В этих надрывных криках, в призывах к матери слышится уже не один только Поприщин, но и сам автор.
В «Записках сумасшедшего», как и в «Невском проспекте», основное — разлад мечты с действительностью. Жизнь обернулась своей низменной «существенностью», «существенность» загребли в свои руки генералы и камер-юнкеры, спесивые, глупые образины. Вопрос об отношениях мечты и действительности беспокоил Гоголя и раньше; но раньше мечта, будучи враждебна действительности, хотя и терпела сплошь и рядом крушение, но все же в целом продолжала существовать, даже находила себе в действительности какое-то место, вносила в нее нечто облагораживающее, поэтически высокое.

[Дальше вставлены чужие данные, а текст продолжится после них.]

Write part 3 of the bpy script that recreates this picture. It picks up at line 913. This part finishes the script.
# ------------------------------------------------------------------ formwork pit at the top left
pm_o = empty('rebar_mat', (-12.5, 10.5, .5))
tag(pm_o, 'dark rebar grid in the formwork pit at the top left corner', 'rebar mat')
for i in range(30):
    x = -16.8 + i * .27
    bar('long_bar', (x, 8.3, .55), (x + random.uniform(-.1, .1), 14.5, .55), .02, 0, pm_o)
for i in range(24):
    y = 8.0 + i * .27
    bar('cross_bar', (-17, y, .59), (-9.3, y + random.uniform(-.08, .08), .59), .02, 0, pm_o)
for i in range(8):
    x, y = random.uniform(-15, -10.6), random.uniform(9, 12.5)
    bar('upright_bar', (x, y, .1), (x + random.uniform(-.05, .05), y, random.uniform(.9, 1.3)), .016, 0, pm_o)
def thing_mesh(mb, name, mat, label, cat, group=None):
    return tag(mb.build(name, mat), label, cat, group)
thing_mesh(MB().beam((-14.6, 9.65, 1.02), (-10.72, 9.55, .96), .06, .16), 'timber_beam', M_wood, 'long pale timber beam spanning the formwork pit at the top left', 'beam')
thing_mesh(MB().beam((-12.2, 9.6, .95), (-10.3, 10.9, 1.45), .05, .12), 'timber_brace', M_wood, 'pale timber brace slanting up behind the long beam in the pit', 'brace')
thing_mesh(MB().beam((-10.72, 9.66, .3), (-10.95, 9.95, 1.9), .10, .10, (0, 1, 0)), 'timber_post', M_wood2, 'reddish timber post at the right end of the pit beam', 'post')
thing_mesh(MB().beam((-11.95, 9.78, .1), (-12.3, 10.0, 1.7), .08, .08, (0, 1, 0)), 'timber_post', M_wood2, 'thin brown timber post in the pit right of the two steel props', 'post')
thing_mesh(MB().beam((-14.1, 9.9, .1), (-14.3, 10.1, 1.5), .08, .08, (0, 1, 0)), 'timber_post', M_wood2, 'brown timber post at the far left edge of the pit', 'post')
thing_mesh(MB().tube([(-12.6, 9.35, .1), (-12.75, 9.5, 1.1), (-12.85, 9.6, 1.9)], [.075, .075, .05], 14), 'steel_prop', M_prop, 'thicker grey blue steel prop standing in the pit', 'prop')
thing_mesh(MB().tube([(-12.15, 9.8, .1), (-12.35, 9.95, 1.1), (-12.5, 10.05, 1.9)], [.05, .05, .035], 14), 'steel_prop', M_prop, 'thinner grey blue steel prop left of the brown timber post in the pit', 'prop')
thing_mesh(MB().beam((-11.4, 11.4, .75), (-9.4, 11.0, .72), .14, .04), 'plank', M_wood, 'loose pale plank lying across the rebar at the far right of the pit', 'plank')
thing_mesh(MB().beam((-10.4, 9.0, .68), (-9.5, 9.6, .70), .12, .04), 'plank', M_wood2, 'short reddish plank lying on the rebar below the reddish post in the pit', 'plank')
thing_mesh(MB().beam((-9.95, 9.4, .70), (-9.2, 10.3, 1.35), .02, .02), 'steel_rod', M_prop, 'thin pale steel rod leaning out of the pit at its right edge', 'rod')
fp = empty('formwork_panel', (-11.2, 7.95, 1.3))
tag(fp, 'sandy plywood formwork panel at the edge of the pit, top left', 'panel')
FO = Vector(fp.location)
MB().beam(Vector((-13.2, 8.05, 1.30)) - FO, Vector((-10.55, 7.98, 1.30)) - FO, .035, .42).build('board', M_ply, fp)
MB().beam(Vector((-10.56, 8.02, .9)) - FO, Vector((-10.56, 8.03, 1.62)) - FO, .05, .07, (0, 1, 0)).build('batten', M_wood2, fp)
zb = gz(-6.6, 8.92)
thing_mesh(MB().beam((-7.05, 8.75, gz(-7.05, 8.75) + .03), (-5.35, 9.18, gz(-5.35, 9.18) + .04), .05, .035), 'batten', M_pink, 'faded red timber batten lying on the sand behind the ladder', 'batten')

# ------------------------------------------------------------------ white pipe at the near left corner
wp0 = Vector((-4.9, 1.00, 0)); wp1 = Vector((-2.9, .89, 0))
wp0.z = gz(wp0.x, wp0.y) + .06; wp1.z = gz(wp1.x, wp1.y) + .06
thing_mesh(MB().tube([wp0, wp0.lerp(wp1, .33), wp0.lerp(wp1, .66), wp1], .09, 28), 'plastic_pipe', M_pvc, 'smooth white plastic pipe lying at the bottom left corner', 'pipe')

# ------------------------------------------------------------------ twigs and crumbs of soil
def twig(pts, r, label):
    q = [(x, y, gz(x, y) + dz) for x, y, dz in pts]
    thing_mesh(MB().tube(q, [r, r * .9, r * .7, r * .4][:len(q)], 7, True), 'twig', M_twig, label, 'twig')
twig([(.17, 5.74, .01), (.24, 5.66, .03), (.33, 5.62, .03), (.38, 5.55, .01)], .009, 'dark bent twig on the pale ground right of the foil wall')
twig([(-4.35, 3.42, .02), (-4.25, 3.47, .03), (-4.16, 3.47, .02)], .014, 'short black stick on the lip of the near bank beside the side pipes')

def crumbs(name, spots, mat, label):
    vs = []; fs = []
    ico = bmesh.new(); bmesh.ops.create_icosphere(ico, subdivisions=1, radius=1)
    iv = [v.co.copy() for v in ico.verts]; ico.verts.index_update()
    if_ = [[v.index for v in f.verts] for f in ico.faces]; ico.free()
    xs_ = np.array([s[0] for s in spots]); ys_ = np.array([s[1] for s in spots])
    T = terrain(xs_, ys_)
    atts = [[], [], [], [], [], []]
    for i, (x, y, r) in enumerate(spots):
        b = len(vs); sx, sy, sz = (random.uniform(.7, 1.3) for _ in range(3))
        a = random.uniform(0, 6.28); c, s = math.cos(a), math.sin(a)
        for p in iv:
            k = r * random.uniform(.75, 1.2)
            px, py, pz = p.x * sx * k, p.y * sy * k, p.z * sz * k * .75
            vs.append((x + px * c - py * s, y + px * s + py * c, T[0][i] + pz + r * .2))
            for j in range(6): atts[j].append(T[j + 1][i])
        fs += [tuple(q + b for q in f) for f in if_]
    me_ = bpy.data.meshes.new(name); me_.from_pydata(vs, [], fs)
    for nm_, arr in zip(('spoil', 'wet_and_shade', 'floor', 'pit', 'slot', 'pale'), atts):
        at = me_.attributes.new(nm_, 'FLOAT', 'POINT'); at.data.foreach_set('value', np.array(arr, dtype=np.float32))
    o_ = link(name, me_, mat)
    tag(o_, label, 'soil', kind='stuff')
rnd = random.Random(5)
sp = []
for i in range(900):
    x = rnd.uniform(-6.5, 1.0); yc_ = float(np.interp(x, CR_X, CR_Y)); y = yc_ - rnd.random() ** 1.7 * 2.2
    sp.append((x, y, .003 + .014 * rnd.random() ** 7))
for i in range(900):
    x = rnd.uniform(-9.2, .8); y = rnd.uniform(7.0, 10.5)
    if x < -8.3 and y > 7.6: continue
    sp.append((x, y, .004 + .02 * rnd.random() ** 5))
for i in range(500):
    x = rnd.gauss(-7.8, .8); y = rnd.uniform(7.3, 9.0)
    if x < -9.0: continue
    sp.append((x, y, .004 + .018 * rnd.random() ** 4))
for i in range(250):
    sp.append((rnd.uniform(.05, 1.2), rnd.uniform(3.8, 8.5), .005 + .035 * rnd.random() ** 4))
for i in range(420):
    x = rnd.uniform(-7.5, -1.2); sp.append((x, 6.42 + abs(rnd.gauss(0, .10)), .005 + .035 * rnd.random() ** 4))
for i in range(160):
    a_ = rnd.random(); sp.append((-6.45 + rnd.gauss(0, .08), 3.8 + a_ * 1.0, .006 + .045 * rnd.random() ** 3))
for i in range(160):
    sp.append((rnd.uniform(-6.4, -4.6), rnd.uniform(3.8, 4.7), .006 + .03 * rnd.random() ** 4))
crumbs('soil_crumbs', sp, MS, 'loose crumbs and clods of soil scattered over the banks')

Так было в «Вечерах», отчасти в «Миргороде».
В Петербургских повестях мечта гибнет совсем, обнаруживая свою иллюзорность и лживость. Правда жизни раскрывается департаментами, надутыми чиновниками, социальным неравенством, властью наглых вещей над человеком, прислужничеством, духовным вырождением…
…Действительность продолжает раскрываться с неумолимой яркостью.
По поводу повести «Нос» сделано не мало всяких предположений, изысканий, разъяснений, догадок. Доказано, что в те времена тема о носах, в особых и не совсем печатных вариантах, была очень ходкой. Многие, в том числе и Пушкин, смотрели на «Нос», как на веселую шутку. В наши дни фрейдисты доискивались в ней сугубо эротического смысла (Ермаков). Находили, далее, будто Гоголь желал показать, насколько равнодушен чиновный Петербург к таким существенным несчастьям, как потеря носа. На наш взгляд фантастическая повесть о сбежавшем носе вполне укладывается в основную тематику Гоголя и органически связана с его остальными петербургскими повестями. Майор Ковалев лишился носа. Происшествие неприятное, но для Ковалева оно превращается в катастрофу. Почему же? О майоре Ковалеве можно рассказать немногое: воротничок его манишки чист и туго накрахмален, бакенбарды у него уездные, идут по самой середине щеки до самого носа. Он носит множество печаток. Майор Ковалев не прочь жениться, но если за невестой двести тысяч капиталу. Обладай майор Ковалев другими качествами, например, умом, прекрасной, возвышенной душой, сердцем, неприятное происшествие не разрослось бы в окончательную победу. Но что делать майору Ковалеву без носа, если у него кроме этого носа, да бакенбардов, да печаток, да готовности выгодно жениться, ничего больше нету и окончательно не предвидится?